The converse can use the $Z_f$ construction (the adjunction space) as your linked answer does. So we have that $Y$ is an AR, $f:A \to Y$ continuous is given, where $A \subseteq X$ is closed and $X$ is normal.
First define the sum $X \oplus Y$, the disjoint sum of $X$ and $Y$: as a set this is just a disjoint union of the sets $X$ and $Y$ with topology $O \subseteq X \oplus Y$ open iff $O \cap X$ is open in $X$ and $O \cap Y$ is open in $Y$. Given the $f$ we introduce an equivalence relation on $X \oplus Y$ that has classes $\{x\}$ for all $x \in X-A$ and $\{y\} \cup f^{-1}[\{y\}]$ for $y \in Y$ (so singletons only for $y \notin f[A]$, otherwise we identify all points in $A$ that map to $y$ with that point $y$ too). The set of equivalence classes is called $Z_f$ and the map that sends $z \in X \oplus Y$ to its class in $Z_f$ is called $q$ and the topology is the so-called quotient topology that Munkres also treats in his text: $O \subseteq Z_f$ is open iff $q^{-1}[O]$ is open in $X\oplus Y$ and we already know what that means. It's the strongest topology that makes the maps $\phi_X$ and $\phi_Y$ (as defined on the Wikipedia link) continuous.

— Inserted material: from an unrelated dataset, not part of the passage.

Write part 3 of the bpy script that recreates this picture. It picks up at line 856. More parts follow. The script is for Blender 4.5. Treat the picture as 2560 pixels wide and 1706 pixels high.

Now we can take advantage of $Y$ being an AR: we can map $y \in Y$ to its copy in $X \oplus Y$ and then to its class in $Z_f$. This is a continuous map $\phi_Y$ and is an embedding with a closed image (as $q^{-1}[\phi_Y[Y]]$ is just in essence $A \oplus Y$, so closed in $X \oplus Y$ etc.), so there is a retraction $r: Z_f \to \phi_Y[Y]$ but then $\phi_Y^{-1} \circ r \circ \phi_X$ is an extension of $f$ from $A$ to $Y$. This is essentially the argument in your link (the management summary). It only needs to check the annoying detail that indeed $Z_f$ is also normal (which needs a separate verification as there is no nice general theorem that quotients of normal spaces are normal e.g.) so we are indeed allowed to conclude the existence of $r$ etc.